● **WHAT IS EXPECTED**: From the first line of the listing below to the line with "SC.camera = cam", print each line exactly, and nothing more. Leave out the pictures.
********
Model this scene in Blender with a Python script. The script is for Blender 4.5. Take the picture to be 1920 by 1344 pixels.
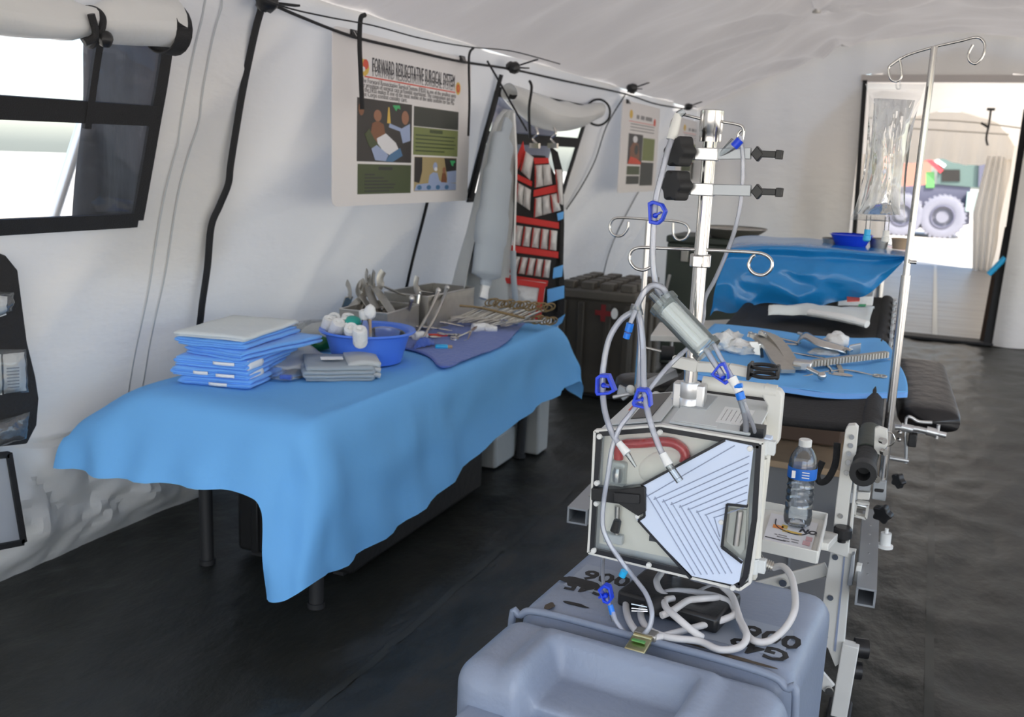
import bpy, bmesh, math, random
from mathutils import Vector, Matrix, noise
import numpy as np
random.seed(7)
for o in list(bpy.data.objects): bpy.data.objects.remove(o)
SC = bpy.context.scene
C = SC.collection

# ---------------------------------------------------------------- camera
FPX, CX, CY, H = 1810.16, 960.0, 672.0, 1.65
RW = np.array([[0.9172503, 0.11424614, -0.38157529],
               [0.39639757, -0.16803268, 0.90257077],
               [0.0389981, -0.97913883, -0.19941492]])   # rows: world axes seen in camera axes (right, down, forward)
cam_d = bpy.data.cameras.new('camera'); cam = bpy.data.objects.new('camera', cam_d); C.objects.link(cam)
cam_d.sensor_width = 36.0; cam_d.lens = 36.0 * FPX / 1920.0
cam_d.clip_start = 0.05; cam_d.clip_end = 400
cm = Matrix.Identity(4)
for i in range(3):
    cm[i][0] = RW[i][0]; cm[i][1] = -RW[i][1]; cm[i][2] = -RW[i][2]
cm[2][3] = H
cam.matrix_world = cm
cam_d.dof.use_dof = True; cam_d.dof.focus_distance = 2.35; cam_d.dof.aperture_fstop = 5.0
SC.camera = cam

# ---------------------------------------------------------------- world, sun, exposure
SC.view_settings.view_transform = 'Standard'; SC.view_settings.look = 'None'
SC.view_settings.gamma = 1.0; SC.view_settings.use_curve_mapping = False
SC.view_settings.exposure = 0.68
w = bpy.data.worlds.new('sky'); SC.world = w; w.use_nodes = True
nt = w.node_tree; nt.nodes.clear()
sky = nt.nodes.new('ShaderNodeTexSky'); sky.sky_type = 'NISHITA'; sky.sun_disc = False
sky.sun_elevation = math.radians(50); sky.sun_rotation = math.radians(140); sky.air_density = 1.0; sky.dust_density = 2.0
bg = nt.nodes.new('ShaderNodeBackground'); bg.inputs['Strength'].default_value = 0.30
wo = nt.nodes.new('ShaderNodeOutputWorld')
nt.links.new(sky.outputs[0], bg.inputs[0]); nt.links.new(bg.outputs[0], wo.inputs[0])
sun_d = bpy.data.lights.new('sun', 'SUN'); sun_d.energy = 6.0; sun_d.angle = math.radians(1.0); sun_d.color = (1.0, 0.95, 0.88)
sun = bpy.data.objects.new('sun', sun_d); C.objects.link(sun)
# sun high above the right rear of the tent
sun.rotation_euler = Vector((-0.45, 0.40, -0.85)).to_track_quat('-Z', 'Y').to_euler()

# ---------------------------------------------------------------- helpers
OFF = {}
def V(*a): return Vector(a)
def _ray(px, py):
    d = RW @ np.array([px - CX, py - CY, FPX]); return d
def atz(px, py, z=0.0):
    d = _ray(px, py); t = (z - H) / d[2]; return Vector((t * d[0], t * d[1], z))
def atx(px, py, x):
    d = _ray(px, py); t = x / d[0]; return Vector((x, t * d[1], H + t * d[2]))
def aty(px, py, y):
    d = _ray(px, py); t = y / d[1]; return Vector((t * d[0], y, H + t * d[2]))
WN = np.array([1, 0, -0.274])
def atwall(px, py, off=0.0):                       # on the sloping left wall
    d = _ray(px, py); p0 = np.array([-3.18 + off, 0, 0]); o = np.array([0, 0, H])
    t = (WN @ (p0 - o)) / (WN @ d); q = o + t * d; return Vector(q)

def tag(o, label=None, cat=None, group=None, kind=None):
    if label: o['label'] = label
    if cat: o['category'] = cat
    if group: o['group'] = group
    if kind: o['kind'] = kind
    return o
def thing(name, label, cat, loc=(0, 0, 0), group=None, rot=None):
    o = bpy.data.objects.new(name, None); C.objects.link(o); o.empty_display_size = 0.05
    o.location = loc
    if rot is not None: o.rotation_euler = rot
    OFF[o.name] = Vector(loc)
    return tag(o, label, cat, group)
def copy_tree(o, parent=None, loc=None, rot=None, scale=None, label=None):
    c = o.copy(); C.objects.link(c)
    if parent is not None: c.parent = parent
    if loc is not None: c.location = loc
    if rot is not None: c.rotation_euler = rot
    if scale is not None: c.scale = scale
    if label: c['label'] = label
    for ch in o.children: copy_tree(ch, c)
    return c

def catmull(pts, sub=6, closed=False):
    P = [Vector(p) for p in pts]; n = len(P)
    if n < 3: return P
    out = []
    rng = range(n if closed else n - 1)
    for i in rng:
        if closed: p0, p1, p2, p3 = P[(i - 1) % n], P[i], P[(i + 1) % n], P[(i + 2) % n]
        else: p0, p1, p2, p3 = P[max(i - 1, 0)], P[i], P[i + 1], P[min(i + 2, n - 1)]
        for k in range(sub):
            t = k / sub
            out.append(0.5 * ((2 * p1) + (-p0 + p2) * t + (2 * p0 - 5 * p1 + 4 * p2 - p3) * t * t + (-p0 + 3 * p1 - 3 * p2 + p3) * t ** 3))
    if not closed: out.append(P[-1])
    return out
def frame(d):
    d = d.normalized(); up = Vector((0, 0, 1)) if abs(d.z) < 0.95 else Vector((1, 0, 0))
    a = d.cross(up).normalized(); return a, a.cross(d).normalized(), d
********
● **FINISHED TASK**:
Model this scene in Blender with a Python script. The script is for Blender 4.5. Take the picture to be 1920 by 1344 pixels.
import bpy, bmesh, math, random
from mathutils import Vector, Matrix, noise
import numpy as np
random.seed(7)
for o in list(bpy.data.objects): bpy.data.objects.remove(o)
SC = bpy.context.scene
C = SC.collection

# ---------------------------------------------------------------- camera
FPX, CX, CY, H = 1810.16, 960.0, 672.0, 1.65
RW = np.array([[0.9172503, 0.11424614, -0.38157529],
               [0.39639757, -0.16803268, 0.90257077],
               [0.0389981, -0.97913883, -0.19941492]])   # rows: world axes seen in camera axes (right, down, forward)
cam_d = bpy.data.cameras.new('camera'); cam = bpy.data.objects.new('camera', cam_d); C.objects.link(cam)
cam_d.sensor_width = 36.0; cam_d.lens = 36.0 * FPX / 1920.0
cam_d.clip_start = 0.05; cam_d.clip_end = 400
cm = Matrix.Identity(4)
for i in range(3):
    cm[i][0] = RW[i][0]; cm[i][1] = -RW[i][1]; cm[i][2] = -RW[i][2]
cm[2][3] = H
cam.matrix_world = cm
cam_d.dof.use_dof = True; cam_d.dof.focus_distance = 2.35; cam_d.dof.aperture_fstop = 5.0
SC.camera = cam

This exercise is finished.